La cabane est l’habitat du berger. De dimensions généralement modestes, elle est de forme rectangulaire aux angles légèrement arrondis.
Sa toiture est une voûte en encorbellement (capanna à spurghjita), formée par superposition des pierres, jusqu’à, petit à petit, rejoindre le centre sans rupture d'équilibre. Le tout est recouvert de terre, que l’on devait remettre chaque année pour consolider l'édifice et assurer une bonne étanchéité (u rimunitòghju).
Des niches, e scaffe, aménagées à l'intérieur, font office d’espaces de rangement.
L'entrée est toujours surbaissée avec, pour linteau, une pierre un peu plus importante que les autres.
Devant la cabane se trouve un espace clos appelé tinellaghju, ceint d’un mur en pierres sèches. Il constitue le lieu de vie et d'activité du berger, qui y prépare notamment le fromage affiné (u casgiu) et u brocciu, denrée rare la plus aboutie de la production laitière corse, qui n'est ni la brousse, ni un fromage blanc. Dans un coin du tinellaghju se dressait généralement u palu, ou palu caghjinaghju, branche d’arbre mort (souvent un sorbier) servant à accrocher les différents ustensiles dont se servait le berger. Dans le mur d'enceinte du tinellaghju se trouvaient également des niches, e scaffe, et en particulier l'acquaghjolu, niche dédiée à a sechja, seau à eau. - les caves fromagères d'affinage : i casgili.

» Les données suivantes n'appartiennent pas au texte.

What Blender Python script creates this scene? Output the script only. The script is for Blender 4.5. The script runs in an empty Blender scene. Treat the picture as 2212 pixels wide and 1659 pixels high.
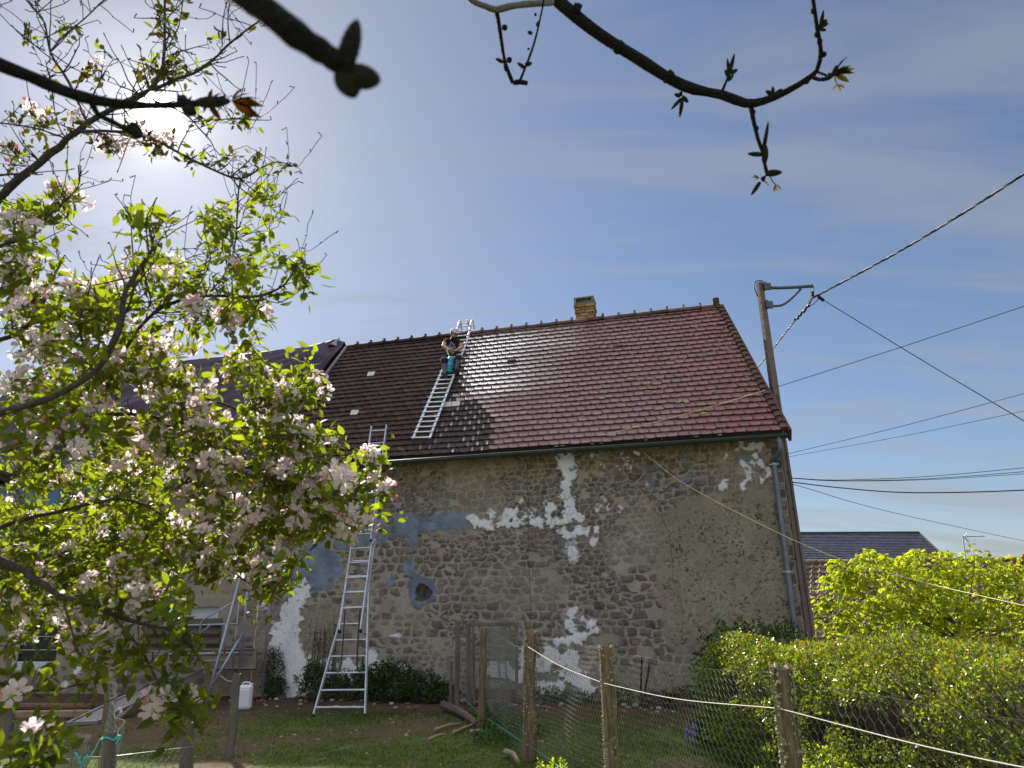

Les fromages une fois faits étaient affinés dans les casgili. Construits en pierres sèches sur le même principe que les cabanes, ils sont moins hauts, afin de conserver au mieux la fraicheur à l’interieur, et possèdent une entrée très réduite, par laquelle on se glissait à plat ventre (photos 15 et photo 16), fermée par une petite porte en bois massif. Suivant la configuration du terrain, ils pouvaient être aménagés dans des cavités rocheuses ou à flanc de pente dans la terre.
Plusieurs structures étaient destinées aux animaux : - A mandria : un parc à bestiaux permanent et parc à traire les caprins. Cette enceinte est ronde, à fruit inversé à l'intérieur du parc.
- U chjostru : un abri pour les jeunes cabris avant sevrage
- U compulu : un parc long et étroit dédié à la traite des brebis ( photo 18 et photo 19)
Les murs ceignant ces enclos étaient également bâtis en pierres sèches, et dépassaient rarement les deux mètres.
Ces constructions en pierres sèches sont les témoins d’un mode de vie que l’on retrouve dans toute la Méditerranée. Ces espaces traduisaient des savoir-faire et des savoir-être des bergers, que l'on peut dénommer estru pasturinu ou versu pasturignu. Ils traduisaient un art rustique pastoral, arterozu, et également un art dans l'élevage caprin et ovin, a pasturizia.
Bien que délaissées depuis longtemps, certaines sont encore en très bon état. Elles sont d’une grande valeur architecturale et historique. Elle risque néanmoins de disparaître, et il est donc primordial de préserver ce patrimoine.